In our case we had to import data from two existing different programs: AWeber and Mamut (CRM, accounting and secure webshop desktop software).
For AWeber the default field "Background" in Octane comes in very handy, more about this in part 4. I used it to indicate which specific list a subscriber had been on. Lists from AWeber can be downloaded as an excel file (go to Subscribers, select the search preferences you need, click search and then click the Excel icon that shows above the results.


Mamut however turned out not to be so simple.

Oh, all data can be exported in an almost unlimited ways but preferably you want to do this export/import exercise only once, not 25 times!

I thought I'd found the perfect export option containing all the fields in Mamut that I needed, from ID/Status, lead source, type of client etc etc and export it straight away as csv file


When data no longer has any meaning


This is what was exported: data1, data2, data3 etc etc etc and the data itself where numbers. Since I don't speak or read this particular "data-language" it is just field after field of gibberish.
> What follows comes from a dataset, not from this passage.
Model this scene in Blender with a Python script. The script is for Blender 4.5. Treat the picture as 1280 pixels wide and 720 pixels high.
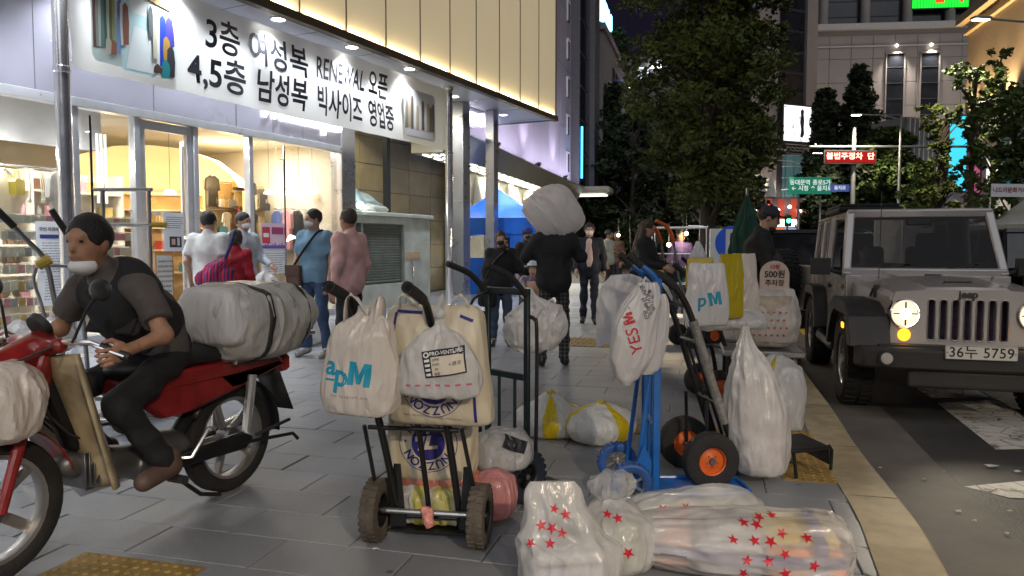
import bpy, bmesh, math, random
import numpy as np
from mathutils import Vector, Matrix, noise
from mathutils.bvhtree import BVHTree
from mathutils.geometry import tessellate_polygon
for _o in list(bpy.data.objects): bpy.data.objects.remove(_o)
random.seed(7); PI = math.pi; R = math.radians
scene = bpy.context.scene; COL = scene.collection
# ------------------------------------------------------------------ camera, world, exposure
EYE = 1.30; FPX = 924.0
cam = bpy.data.cameras.new('camera'); cam_o = bpy.data.objects.new('camera', cam); COL.objects.link(cam_o)
cam.sensor_width = 36.0; cam.lens = 36.0*FPX/1280.0; cam.clip_start = 0.05; cam.clip_end = 900
cam_o.location = (0, 0, EYE); cam_o.rotation_euler = (R(90)-math.atan(52/FPX), 0, 0)
scene.camera = cam_o
world = bpy.data.worlds.new('World'); scene.world = world; world.use_nodes = True
wn = world.node_tree.nodes; wl = world.node_tree.links
sky = wn.new('ShaderNodeTexSky'); sky.sky_type = 'NISHITA'; sky.sun_disc = False
sky.sun_elevation = R(-4.5); sky.sun_rotation = R(200); sky.air_density = 1.2; sky.dust_density = 2.0
bg = wn['Background']; bg.inputs['Strength'].default_value = 0.10
mixc = wn.new('ShaderNodeMix'); mixc.data_type = 'RGBA'; mixc.inputs['Factor'].default_value = 0.75
mixc.inputs['B'].default_value = (0.085, 0.070, 0.150, 1)     # even city glow under the night sky
wl.new(sky.outputs['Color'], mixc.inputs['A']); wl.new(mixc.outputs['Result'], bg.inputs['Color'])
vs = scene.view_settings; vs.view_transform = 'Standard'; vs.look = 'None'; vs.gamma = 1.0
vs.use_curve_mapping = False; vs.exposure = 0.40
scene.cycles.use_denoising = True
scene.cycles.max_bounces = 7; scene.cycles.diffuse_bounces = 3; scene.cycles.glossy_bounces = 3
scene.cycles.transparent_max_bounces = 24; scene.cycles.transmission_bounces = 4
scene.cycles.sample_clamp_indirect = 6.0; scene.cycles.caustics_reflective = False; scene.cycles.caustics_refractive = False
# the sun's lamp turned down to the diffuse glow of the city night: weak and very wide
sun = bpy.data.lights.new('sun', 'SUN'); sun.energy = 0.62; sun.angle = R(60); sun.color = (0.92, 0.94, 1)
sun_o = bpy.data.objects.new('sun', sun); COL.objects.link(sun_o); sun_o.rotation_euler = (R(48), 0, R(12))

def V(*a): return Vector(a)
def gp(px, py, z=0.0):
    "ground point (height z) measured from the photograph's pixel"
    a = math.atan(52/FPX); dx = (px-640)/FPX; dy = (360-py)/FPX
    d = Vector((dx, math.cos(a)+dy*math.sin(a), -math.sin(a)+dy*math.cos(a)))
    t = (z-EYE)/d.z
    return Vector((d.x*t, d.y*t, z))
def wp(px, py, Y):
    "point at depth Y seen at that pixel"
    a = math.atan(52/FPX); dx = (px-640)/FPX; dy = (360-py)/FPX
    d = Vector((dx, math.cos(a)+dy*math.sin(a), -math.sin(a)+dy*math.cos(a)))
    t = Y/d.y
    return Vector((d.x*t, Y, EYE+d.z*t))
# ------------------------------------------------------------------ lamps
def area(loc, size, power, col=(1,1,1), target=None, name='ceiling_lamp', sy=None, spread=180):
    l = bpy.data.lights.new(name, 'AREA'); l.energy = power; l.color = col; l.size = size; l.spread = R(spread)
    if sy: l.shape = 'RECTANGLE'; l.size_y = sy
    o = bpy.data.objects.new(name, l); COL.objects.link(o); o.location = loc
    d = (Vector(target)-Vector(loc)) if target is not None else Vector((0,0,-1))
    o.rotation_euler = d.to_track_quat('-Z', 'Y').to_euler(); return o
def spot(loc, target, power, col=(1,1,1), ang=70, blend=.6, rad=.05, name='spot_lamp'):
    l = bpy.data.lights.new(name, 'SPOT'); l.energy = power; l.color = col; l.spot_size = R(ang); l.spot_blend = blend; l.shadow_soft_size = rad
    o = bpy.data.objects.new(name, l); COL.objects.link(o); o.location = loc
    o.rotation_euler = (Vector(target)-Vector(loc)).to_track_quat('-Z', 'Y').to_euler(); return o
def point(loc, power, col=(1,1,1), rad=.08, name='bulb_lamp'):
    l = bpy.data.lights.new(name, 'POINT'); l.energy = power; l.color = col; l.shadow_soft_size = rad
    o = bpy.data.objects.new(name, l); COL.objects.link(o); o.location = loc; return o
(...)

I did manage to export readable date from Mamut after al, taking the long way round. 25 times the long way round! Exporting data was now restricted per status (prospect, client, returning clients); per source (ads, website, webforms, wom etc) and per client type (DIY floor, DIY small materials, Supply & Install etc) into separate excel files which I then had to save as csv files.

I did of course submit a support ticket to Mamut and after 7 days I received this answer:


A: too late and B: not very helpful.

Anyway, with the simplicity of Octane Import function it took only 30 minutes to import all the needed data (after spending 4 hours "cleaning-up" the data exported from Mamut).